EXERCISE INSTRUCTIONS:
Repeat all of the records verbatim.

-=-=-

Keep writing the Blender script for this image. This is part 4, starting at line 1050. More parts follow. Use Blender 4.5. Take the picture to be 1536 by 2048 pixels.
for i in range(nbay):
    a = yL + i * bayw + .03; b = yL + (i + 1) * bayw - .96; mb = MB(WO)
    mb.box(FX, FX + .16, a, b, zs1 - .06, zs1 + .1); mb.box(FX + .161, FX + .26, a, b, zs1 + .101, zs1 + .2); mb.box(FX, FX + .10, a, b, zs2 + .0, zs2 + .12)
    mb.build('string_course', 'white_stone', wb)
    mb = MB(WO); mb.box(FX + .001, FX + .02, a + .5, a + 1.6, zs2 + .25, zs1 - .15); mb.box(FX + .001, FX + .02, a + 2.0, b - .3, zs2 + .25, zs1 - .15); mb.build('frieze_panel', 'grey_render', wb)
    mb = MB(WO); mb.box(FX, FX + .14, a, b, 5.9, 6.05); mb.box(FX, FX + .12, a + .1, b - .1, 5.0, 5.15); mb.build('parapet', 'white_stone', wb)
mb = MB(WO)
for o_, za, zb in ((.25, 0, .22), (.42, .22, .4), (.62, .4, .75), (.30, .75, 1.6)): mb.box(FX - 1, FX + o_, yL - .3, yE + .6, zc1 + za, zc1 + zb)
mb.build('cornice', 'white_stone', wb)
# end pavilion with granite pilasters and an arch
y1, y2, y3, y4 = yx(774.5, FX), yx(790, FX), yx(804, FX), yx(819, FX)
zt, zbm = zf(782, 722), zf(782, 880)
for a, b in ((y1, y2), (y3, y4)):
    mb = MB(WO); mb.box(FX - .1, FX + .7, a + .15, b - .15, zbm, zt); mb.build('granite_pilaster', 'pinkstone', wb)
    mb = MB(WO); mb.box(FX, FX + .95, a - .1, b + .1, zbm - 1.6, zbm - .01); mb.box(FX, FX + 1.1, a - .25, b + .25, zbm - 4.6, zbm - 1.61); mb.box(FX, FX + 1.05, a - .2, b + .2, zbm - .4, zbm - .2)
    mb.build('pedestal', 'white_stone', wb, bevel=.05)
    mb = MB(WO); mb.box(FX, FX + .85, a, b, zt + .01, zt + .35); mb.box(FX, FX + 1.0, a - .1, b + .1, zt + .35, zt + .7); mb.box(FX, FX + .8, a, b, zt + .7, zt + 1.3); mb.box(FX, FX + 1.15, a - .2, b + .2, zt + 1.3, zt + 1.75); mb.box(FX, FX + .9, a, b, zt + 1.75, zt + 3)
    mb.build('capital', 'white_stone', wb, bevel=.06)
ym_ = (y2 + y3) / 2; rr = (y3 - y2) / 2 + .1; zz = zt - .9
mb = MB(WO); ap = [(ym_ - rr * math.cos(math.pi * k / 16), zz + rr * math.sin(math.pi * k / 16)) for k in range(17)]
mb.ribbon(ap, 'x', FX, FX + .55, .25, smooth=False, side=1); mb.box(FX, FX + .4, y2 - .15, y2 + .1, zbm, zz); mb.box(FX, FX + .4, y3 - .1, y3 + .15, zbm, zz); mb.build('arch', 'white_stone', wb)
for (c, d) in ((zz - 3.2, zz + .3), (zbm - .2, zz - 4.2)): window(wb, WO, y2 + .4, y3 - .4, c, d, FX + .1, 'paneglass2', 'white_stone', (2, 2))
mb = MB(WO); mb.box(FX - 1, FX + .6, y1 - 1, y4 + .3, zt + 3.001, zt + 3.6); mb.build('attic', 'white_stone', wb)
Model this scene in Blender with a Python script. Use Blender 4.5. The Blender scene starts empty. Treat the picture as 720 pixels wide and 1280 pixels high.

-=-=-

RESULT FOR THIS EXERCISE:
Keep writing the Blender script for this image. This is part 4, starting at line 1050. More parts follow. Use Blender 4.5. Take the picture to be 1536 by 2048 pixels.
for i in range(nbay):
    a = yL + i * bayw + .03; b = yL + (i + 1) * bayw - .96; mb = MB(WO)
    mb.box(FX, FX + .16, a, b, zs1 - .06, zs1 + .1); mb.box(FX + .161, FX + .26, a, b, zs1 + .101, zs1 + .2); mb.box(FX, FX + .10, a, b, zs2 + .0, zs2 + .12)
    mb.build('string_course', 'white_stone', wb)
    mb = MB(WO); mb.box(FX + .001, FX + .02, a + .5, a + 1.6, zs2 + .25, zs1 - .15); mb.box(FX + .001, FX + .02, a + 2.0, b - .3, zs2 + .25, zs1 - .15); mb.build('frieze_panel', 'grey_render', wb)
    mb = MB(WO); mb.box(FX, FX + .14, a, b, 5.9, 6.05); mb.box(FX, FX + .12, a + .1, b - .1, 5.0, 5.15); mb.build('parapet', 'white_stone', wb)
mb = MB(WO)
for o_, za, zb in ((.25, 0, .22), (.42, .22, .4), (.62, .4, .75), (.30, .75, 1.6)): mb.box(FX - 1, FX + o_, yL - .3, yE + .6, zc1 + za, zc1 + zb)
mb.build('cornice', 'white_stone', wb)
# end pavilion with granite pilasters and an arch
y1, y2, y3, y4 = yx(774.5, FX), yx(790, FX), yx(804, FX), yx(819, FX)
zt, zbm = zf(782, 722), zf(782, 880)
for a, b in ((y1, y2), (y3, y4)):
    mb = MB(WO); mb.box(FX - .1, FX + .7, a + .15, b - .15, zbm, zt); mb.build('granite_pilaster', 'pinkstone', wb)
    mb = MB(WO); mb.box(FX, FX + .95, a - .1, b + .1, zbm - 1.6, zbm - .01); mb.box(FX, FX + 1.1, a - .25, b + .25, zbm - 4.6, zbm - 1.61); mb.box(FX, FX + 1.05, a - .2, b + .2, zbm - .4, zbm - .2)
    mb.build('pedestal', 'white_stone', wb, bevel=.05)
    mb = MB(WO); mb.box(FX, FX + .85, a, b, zt + .01, zt + .35); mb.box(FX, FX + 1.0, a - .1, b + .1, zt + .35, zt + .7); mb.box(FX, FX + .8, a, b, zt + .7, zt + 1.3); mb.box(FX, FX + 1.15, a - .2, b + .2, zt + 1.3, zt + 1.75); mb.box(FX, FX + .9, a, b, zt + 1.75, zt + 3)
    mb.build('capital', 'white_stone', wb, bevel=.06)
ym_ = (y2 + y3) / 2; rr = (y3 - y2) / 2 + .1; zz = zt - .9
mb = MB(WO); ap = [(ym_ - rr * math.cos(math.pi * k / 16), zz + rr * math.sin(math.pi * k / 16)) for k in range(17)]
mb.ribbon(ap, 'x', FX, FX + .55, .25, smooth=False, side=1); mb.box(FX, FX + .4, y2 - .15, y2 + .1, zbm, zz); mb.box(FX, FX + .4, y3 - .1, y3 + .15, zbm, zz); mb.build('arch', 'white_stone', wb)
for (c, d) in ((zz - 3.2, zz + .3), (zbm - .2, zz - 4.2)): window(wb, WO, y2 + .4, y3 - .4, c, d, FX + .1, 'paneglass2', 'white_stone', (2, 2))
mb = MB(WO); mb.box(FX - 1, FX + .6, y1 - 1, y4 + .3, zt + 3.001, zt + 3.6); mb.build('attic', 'white_stone', wb)
Model this scene in Blender with a Python script. Use Blender 4.5. The Blender scene starts empty. Treat the picture as 720 pixels wide and 1280 pixels high.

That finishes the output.